Begin jaren ‘30 nam zij deel aan enkele groepstentoonstellingen in Utrecht. In 1932 nam zij opnieuw les bij Charley die weer naar haar atelierwoning ‘de Vlerken’ in Bergen teruggegaan was. De portretten uit die tijd van kinderen tonen al haar observatievermogen, ze laat kleine persoonlijkheden zien.
Indië
In 1938 vertrok zij naar Indonesië. Aldaar had zij in 1941 een tentoonstelling in Batavia. Van haar werk in Indië is door de Japanse bezetting zeer weinig overgebleven. In het Jappenkamp maakte zij honderden kinderportretjes, van jongens die met 10 jaar naar een mannenkamp werden weggevoerd en van vele kinderen, ook van kinderen die in het kamp ziek werden en stierven.

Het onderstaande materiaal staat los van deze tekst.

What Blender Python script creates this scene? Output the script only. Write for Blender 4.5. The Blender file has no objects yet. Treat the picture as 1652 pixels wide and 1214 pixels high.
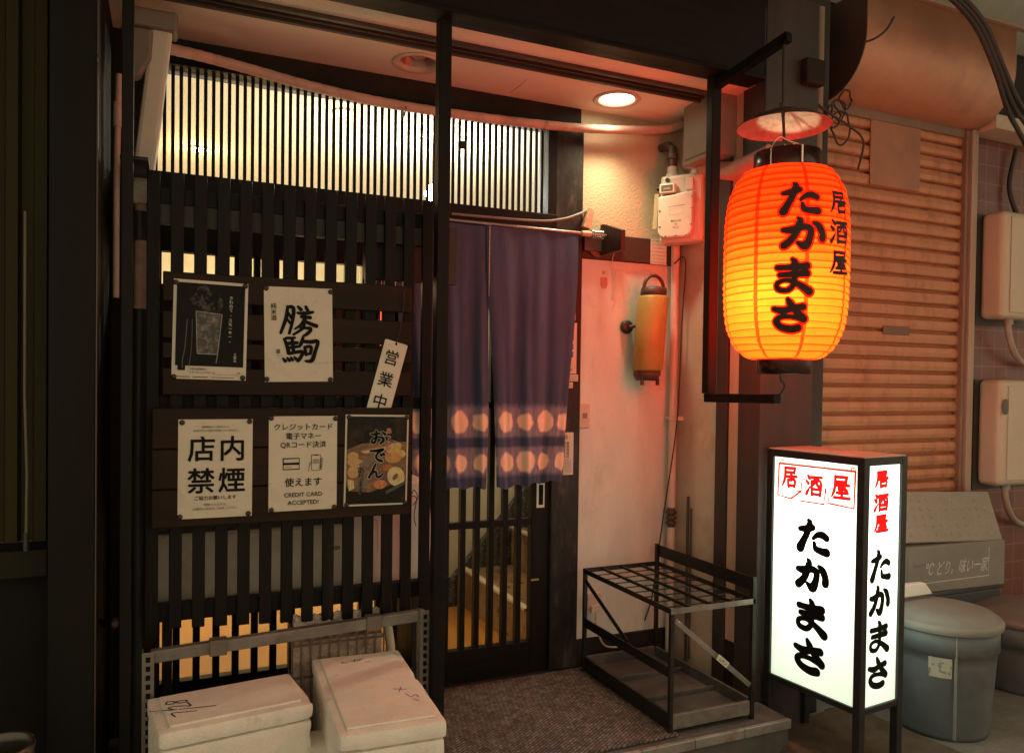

Het merendeel van deze tekeningen is uit het zicht verdwenen.
Terug in Nederland
Na de oorlog keerde zij met haar drie kinderen terug naar Nederland. Na een periode van noodgedwongen logeren bij familie en vrienden trouwde zij met Derk Eskes die in Duitsland een strafkamp overleefde. Zij vonden een eigen huis in Amsterdam en kreeg nog drie kinderen. Haar woning werd haar atelier.
Ontwikkeling van het werk van Bep
Een sterke verandering lijkt op te treden in 1952, er komt meer kleur voor en de achtergrond wordt expressionistischer. De portretten worden losser, kleur wordt belangrijker.
Vanaf 1958 begon zij met de achtergronden te experimenteren, soms wordt deze één expressieve kleur.
In de loop van de jaren ‘60 gaan gekleurde vlakken op de achtergrond met de portretten strijden om aandacht.
Maar de weergave van de ‘tuintjes’ op de achtergrond blijven een belangrijke rol spelen in verschillende bloemstillevens.
Zij maakte veel kinderportretten, van haar eigen kinderen of van vrienden en bekenden. Nooit maakte zij werk in opdracht voor vreemden, dan was zij haar vrijheid kwijt. Alleen mensen die haar interesseerden wilden zij portretteren. In de ouder en kind portretten eist het kind de hoofdrol op en is de vader of moeder grotendeels weggevallen en dient als het ware als ‘stoel’ voor het kind.
Vanaf 1978 begint de spiegel en spiegelingen steeds duidelijker in het werk door te dringen.
Vrijwel altijd spelen Rietvelds meubels waarmee haar huis was ingericht, een rol in haar schilderijen, stillevens of portretten.
Toen de kinderen de deur uit waren heeft zij enkele jaren samengewerkt met Studio Laren van Marijke Ferguson, zij maakte met groot succes decorstukken en kleding.
Na deze periode heeft zij zich weer geheel gewijd aan de schilderkunst. Bij haar schilderijen ontwierp en maakte Derk in nauw overleg met haar de lijsten.
Bronnen
- Nico Bredero. Elisabeth Eskes-Rietveld. Op de grens van twee werelden. Februari 1988. Stichting Katwijks Museum.
- Katlijne Van der Stighelen en Mirjam Westen. Elck zijn waerom. Vrouwelijke kunstenaars in België en Nederland 1500-1950. Oktober 1999 Ludion. Museum voor Moderne Kunst Arnhem en Koninklijk Museum voor Schone Kunsten Antwerpen.
- Joost Tholens. Documentaire, Mijn Vaders Dochter, Humanistische Omroepstichting, oktober 1989.